L'ancien PDG du bras immobilier du Fonds de solidarité FTQ Guy Gionet recevait les conseils de l'entrepreneur Tony Accurso dans des dossiers d'investissement impliquant ses compétiteurs.

Les audiences de la commission Charbonneau ont repris hier avec le témoignage de Guy Gionet, grand patron de la SOLIM (rebaptisé Fonds immobilier de solidarité FTQ) de 2004 à 2009. Des extraits d'écoute électronique de conversations entre M. Accurso et M. Gionet, diffusés hier à la commission Charbonneau, ont démontré l'ascendant qu'avait l'entrepreneur en construction.

Dans une conversation enregistrée en février 2009, Accurso suggère carrément à Gionet de ne pas rencontrer Joe Borsellino, de Construction Garnier.

«C'est soit je lui donne rendez-vous pis regarde, je fais le corporate. Je l'écoute, pis je dis rien. En disant écoute, on va voir ce qu'on peut faire», lui répondra Gionet. «Je vais plutôt jouer la game», poursuivra-t-il.
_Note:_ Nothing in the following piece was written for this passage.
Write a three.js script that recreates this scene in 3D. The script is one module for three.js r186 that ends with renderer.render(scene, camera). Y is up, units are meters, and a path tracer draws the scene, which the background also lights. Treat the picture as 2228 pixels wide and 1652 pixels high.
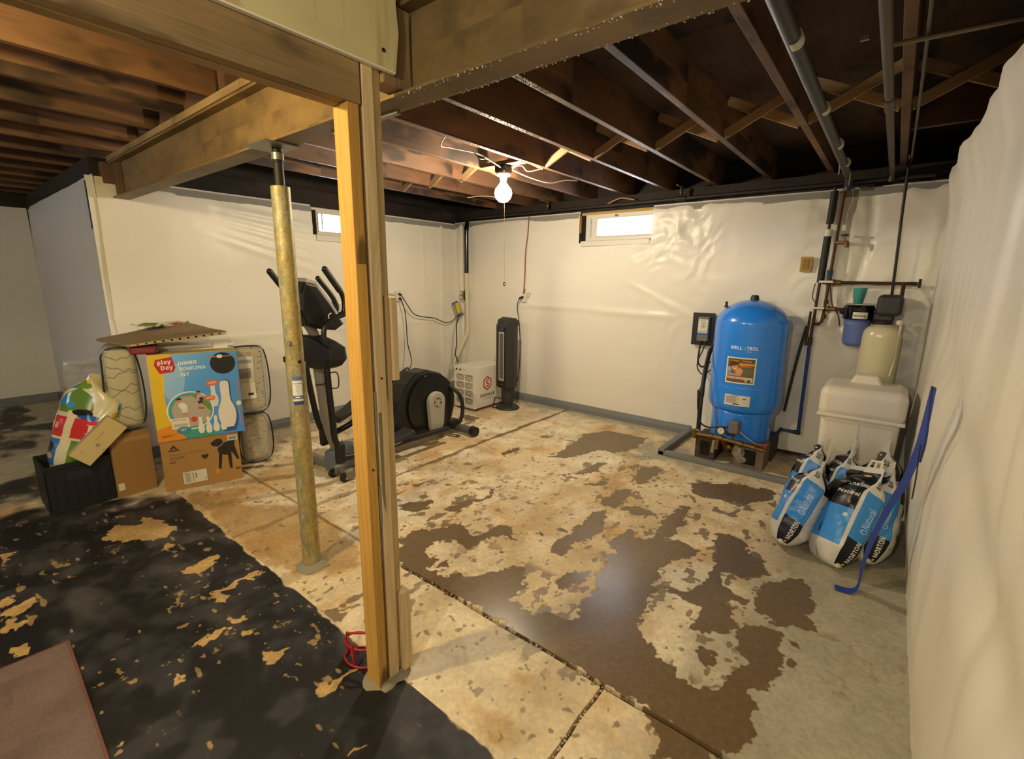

«Rencontre-le, pis tu peux chialer, tu peux patiner pis toute la patente», acquiescera ensuite Accurso.

«Je te dirai de toute façon qu'est-ce qu'il veut», répondra Gionet.

Dans une autre conversation interceptée par les policiers un mois plus tôt, Accurso informe Gionet qu'il ne veut pas s'associer avec l'entrepreneur Tony Magi dans l'achat d'un terrain à LaSalle.

«Écoute, il veut que je fasse les mêmes conditions que je t'avais faites», l'informera Gionet au sujet du financement.

«Non, non, non», répondra Accurso du tac au tac. «Moi, je veux rien savoir de ce gars-là. Faque il y a deux choix: qu'il prend au complet son osti de terrain, c'est à lui pis il le garde, pis qu'il se le fourre dans le cul.»

«C'est ça, on va en trouver d'autres», répliquera Gionet.

Devant la commission, Gionet s'est défendu en affirmant que malgré ses conseils, Accurso n'a «jamais empêché» une rencontre ou quelqu'un de faire affaire avec la SOLIM.

Gionet a toutefois témoigné que Tony Accurso, un partenaire d'affaires de longue date, avait des «entrées directes» pour présenter ses dossiers à la SOLIM.

Or, Michel Arsenault, l'ancien président de la FTQ, a déjà déclaré publiquement qu'il n'y avait pas eu de «fast-track» pour favoriser ses projets.

Arsenault était-il au courant de l'accès privilégié de M. Accurso? a demandé le procureur de la commission, Me Simon Tremblay. «Oui, oui, je comprends qu'ils étaient des amis très proches», a-t-il répondu.

Forcé de quitter la tête du bras immobilier du Fonds de solidarité FTQ en 2009 après une «vérification interne» sur sa décision de financer des projets d'un proche des Hells Angels, Guy Gionet a tout de même continué d'y être consultant pendant quatre ans, a-t-on appris hier.

Indemnité de 1,3 million

Depuis son départ, il a empoché une indemnité de départ de 1,3 million. Cette entente prévoyait qu'il soit disponible durant quatre ans pour aider la nouvelle direction et assurer le suivi des dossiers.

Dans le cadre de son témoignage, Gionet a aussi admis avoir habité durant six mois dans un condo appartenant à Marton, une compagnie à laquelle Accurso était associé. Gionet dit avoir fait six chèques de 1000$, mais soutient qu'ils n'ont jamais été encaissés. Il n'a cependant jamais séjourné sur le yacht de Tony Accurso.

Le témoignage de Gionet a aussi démontré l'influence de l'ancien président de la FTQ construction Jean Lavallée à la SOLIM. À l'époque, Lavallée était président du CA de la SOLIM. Gionet dit qu'il considérait Lavallée comme son patron et qu'il devait «répondre à ses instructions». Il l'informait d'ailleurs de ses décisions avant les autres membres du CA.

Dans une autre conversation téléphonique qui s'est tenue en 2009, un homme dont l'identité n'a pas été révélée demande à Gionet si les rumeurs concernant les activités possiblement criminelles d'Accurso le «fatiguent» ?

«C'est sûr que c'est fatigant au niveau de la réputation, mais c'est pas criminel», répondra Gionet.